→ **EXTRACTED DATA**
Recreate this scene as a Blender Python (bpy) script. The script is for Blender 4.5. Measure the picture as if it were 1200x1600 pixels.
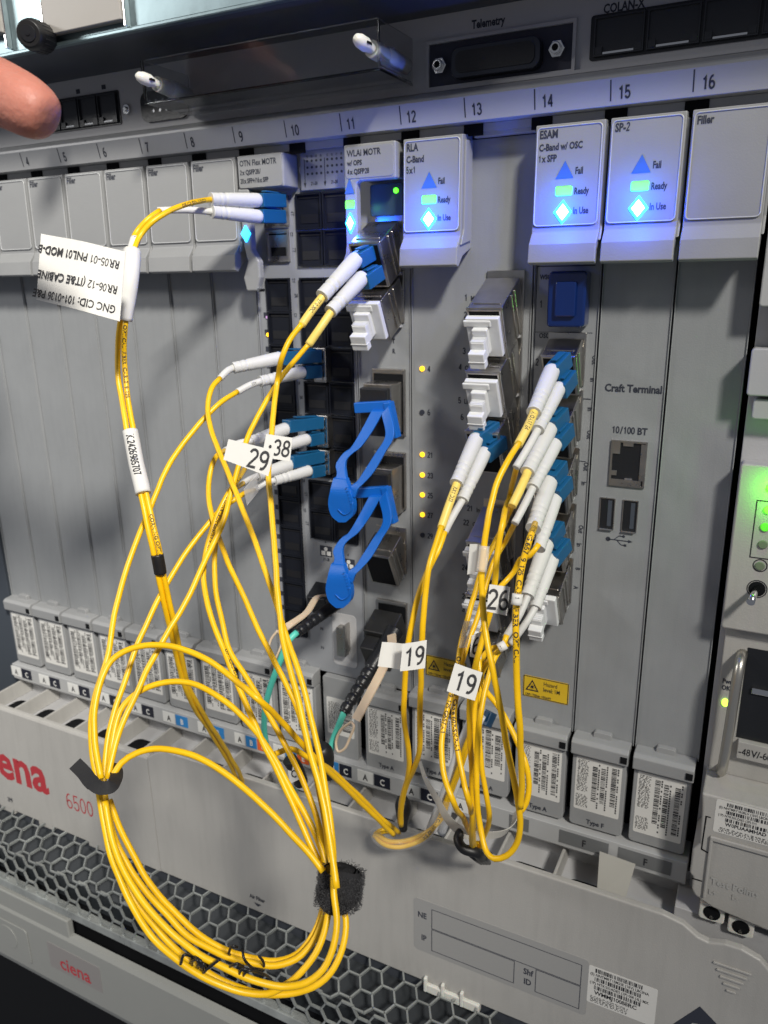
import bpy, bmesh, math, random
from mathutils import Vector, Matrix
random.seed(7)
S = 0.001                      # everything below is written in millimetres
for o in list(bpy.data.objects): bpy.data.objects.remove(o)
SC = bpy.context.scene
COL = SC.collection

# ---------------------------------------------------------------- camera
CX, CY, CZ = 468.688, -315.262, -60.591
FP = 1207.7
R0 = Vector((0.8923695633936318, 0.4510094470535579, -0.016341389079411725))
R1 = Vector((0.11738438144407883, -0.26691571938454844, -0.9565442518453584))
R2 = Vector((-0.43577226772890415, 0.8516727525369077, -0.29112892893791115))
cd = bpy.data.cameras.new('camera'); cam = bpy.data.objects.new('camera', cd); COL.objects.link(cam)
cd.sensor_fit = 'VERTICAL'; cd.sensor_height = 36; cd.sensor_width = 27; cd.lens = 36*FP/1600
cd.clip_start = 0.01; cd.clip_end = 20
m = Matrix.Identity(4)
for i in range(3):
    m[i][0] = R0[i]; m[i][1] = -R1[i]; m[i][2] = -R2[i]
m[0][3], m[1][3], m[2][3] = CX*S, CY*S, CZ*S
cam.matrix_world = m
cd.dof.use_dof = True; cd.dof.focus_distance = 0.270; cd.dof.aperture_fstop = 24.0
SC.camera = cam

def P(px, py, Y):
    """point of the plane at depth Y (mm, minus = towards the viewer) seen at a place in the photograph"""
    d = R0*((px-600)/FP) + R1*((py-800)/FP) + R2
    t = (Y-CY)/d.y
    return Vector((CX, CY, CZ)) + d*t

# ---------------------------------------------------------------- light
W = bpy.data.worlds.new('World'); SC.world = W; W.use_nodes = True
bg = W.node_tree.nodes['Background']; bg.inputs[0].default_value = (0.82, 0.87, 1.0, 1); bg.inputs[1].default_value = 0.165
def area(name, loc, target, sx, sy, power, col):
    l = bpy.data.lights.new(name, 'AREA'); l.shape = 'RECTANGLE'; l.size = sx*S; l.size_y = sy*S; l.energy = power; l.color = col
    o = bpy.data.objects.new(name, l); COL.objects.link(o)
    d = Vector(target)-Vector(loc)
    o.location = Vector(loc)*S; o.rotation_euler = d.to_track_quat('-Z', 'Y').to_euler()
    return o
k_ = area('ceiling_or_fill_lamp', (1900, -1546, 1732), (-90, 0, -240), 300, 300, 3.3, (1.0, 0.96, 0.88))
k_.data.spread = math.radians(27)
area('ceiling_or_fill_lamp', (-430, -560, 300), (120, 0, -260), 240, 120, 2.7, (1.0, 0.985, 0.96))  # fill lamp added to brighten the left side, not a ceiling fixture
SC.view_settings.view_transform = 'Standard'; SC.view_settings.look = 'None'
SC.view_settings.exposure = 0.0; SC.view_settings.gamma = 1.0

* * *

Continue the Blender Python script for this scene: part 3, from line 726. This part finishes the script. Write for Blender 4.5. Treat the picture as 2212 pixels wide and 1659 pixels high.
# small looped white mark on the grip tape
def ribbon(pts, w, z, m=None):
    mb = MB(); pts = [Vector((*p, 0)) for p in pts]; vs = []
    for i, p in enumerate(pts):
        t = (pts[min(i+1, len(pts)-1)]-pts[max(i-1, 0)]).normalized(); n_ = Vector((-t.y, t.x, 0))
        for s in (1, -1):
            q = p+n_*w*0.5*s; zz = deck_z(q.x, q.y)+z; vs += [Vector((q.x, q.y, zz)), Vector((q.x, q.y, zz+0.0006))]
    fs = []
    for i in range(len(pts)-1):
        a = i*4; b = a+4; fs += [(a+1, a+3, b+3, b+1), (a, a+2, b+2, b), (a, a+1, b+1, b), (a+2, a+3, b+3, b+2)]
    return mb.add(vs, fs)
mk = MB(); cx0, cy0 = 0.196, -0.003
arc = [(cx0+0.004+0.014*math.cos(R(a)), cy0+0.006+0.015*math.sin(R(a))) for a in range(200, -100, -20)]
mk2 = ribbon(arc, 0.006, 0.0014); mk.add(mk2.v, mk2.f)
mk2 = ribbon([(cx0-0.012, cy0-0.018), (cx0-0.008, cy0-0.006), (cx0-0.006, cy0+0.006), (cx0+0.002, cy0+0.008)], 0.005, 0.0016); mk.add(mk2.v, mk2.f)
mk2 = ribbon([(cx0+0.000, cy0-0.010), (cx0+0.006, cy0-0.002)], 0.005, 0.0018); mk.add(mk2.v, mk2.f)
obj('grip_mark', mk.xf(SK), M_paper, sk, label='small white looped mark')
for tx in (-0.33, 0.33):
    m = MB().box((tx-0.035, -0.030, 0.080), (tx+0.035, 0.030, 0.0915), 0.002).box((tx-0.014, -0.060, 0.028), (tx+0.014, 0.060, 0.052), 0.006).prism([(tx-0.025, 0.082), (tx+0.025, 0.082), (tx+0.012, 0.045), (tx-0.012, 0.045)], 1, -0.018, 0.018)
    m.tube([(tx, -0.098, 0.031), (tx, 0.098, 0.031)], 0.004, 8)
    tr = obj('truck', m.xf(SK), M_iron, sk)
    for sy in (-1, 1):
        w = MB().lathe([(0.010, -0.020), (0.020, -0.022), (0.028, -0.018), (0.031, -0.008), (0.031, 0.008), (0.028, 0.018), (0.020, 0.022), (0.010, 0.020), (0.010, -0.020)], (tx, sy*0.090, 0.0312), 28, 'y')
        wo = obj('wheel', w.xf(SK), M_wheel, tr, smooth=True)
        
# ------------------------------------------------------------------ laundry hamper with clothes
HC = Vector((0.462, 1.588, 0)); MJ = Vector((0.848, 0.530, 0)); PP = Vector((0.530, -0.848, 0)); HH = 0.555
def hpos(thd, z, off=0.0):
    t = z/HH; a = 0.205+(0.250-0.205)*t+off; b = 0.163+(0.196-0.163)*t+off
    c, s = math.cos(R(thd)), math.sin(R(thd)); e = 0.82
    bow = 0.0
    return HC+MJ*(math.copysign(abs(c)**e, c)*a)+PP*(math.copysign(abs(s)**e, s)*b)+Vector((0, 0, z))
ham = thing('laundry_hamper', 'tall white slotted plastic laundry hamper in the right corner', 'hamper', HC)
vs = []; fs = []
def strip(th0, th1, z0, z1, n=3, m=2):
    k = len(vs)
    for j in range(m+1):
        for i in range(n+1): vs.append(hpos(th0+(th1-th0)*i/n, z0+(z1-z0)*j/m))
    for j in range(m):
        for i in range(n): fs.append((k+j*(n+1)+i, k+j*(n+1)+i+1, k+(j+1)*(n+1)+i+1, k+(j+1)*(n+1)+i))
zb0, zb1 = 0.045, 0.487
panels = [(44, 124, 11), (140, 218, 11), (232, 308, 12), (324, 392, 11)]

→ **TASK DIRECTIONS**
Give only the lines from the one with "Recreate this scene" to the one with "return Vector((CX, CY, CZ)) + d*t", both included, again and exactly; leave the images out.

→ **FULL RESPONSE**
Recreate this scene as a Blender Python (bpy) script. The script is for Blender 4.5. Measure the picture as if it were 1200x1600 pixels.
import bpy, bmesh, math, random
from mathutils import Vector, Matrix
random.seed(7)
S = 0.001                      # everything below is written in millimetres
for o in list(bpy.data.objects): bpy.data.objects.remove(o)
SC = bpy.context.scene
COL = SC.collection

# ---------------------------------------------------------------- camera
CX, CY, CZ = 468.688, -315.262, -60.591
FP = 1207.7
R0 = Vector((0.8923695633936318, 0.4510094470535579, -0.016341389079411725))
R1 = Vector((0.11738438144407883, -0.26691571938454844, -0.9565442518453584))
R2 = Vector((-0.43577226772890415, 0.8516727525369077, -0.29112892893791115))
cd = bpy.data.cameras.new('camera'); cam = bpy.data.objects.new('camera', cd); COL.objects.link(cam)
cd.sensor_fit = 'VERTICAL'; cd.sensor_height = 36; cd.sensor_width = 27; cd.lens = 36*FP/1600
cd.clip_start = 0.01; cd.clip_end = 20
m = Matrix.Identity(4)
for i in range(3):
    m[i][0] = R0[i]; m[i][1] = -R1[i]; m[i][2] = -R2[i]
m[0][3], m[1][3], m[2][3] = CX*S, CY*S, CZ*S
cam.matrix_world = m
cd.dof.use_dof = True; cd.dof.focus_distance = 0.270; cd.dof.aperture_fstop = 24.0
SC.camera = cam

def P(px, py, Y):
    """point of the plane at depth Y (mm, minus = towards the viewer) seen at a place in the photograph"""
    d = R0*((px-600)/FP) + R1*((py-800)/FP) + R2
    t = (Y-CY)/d.y
    return Vector((CX, CY, CZ)) + d*t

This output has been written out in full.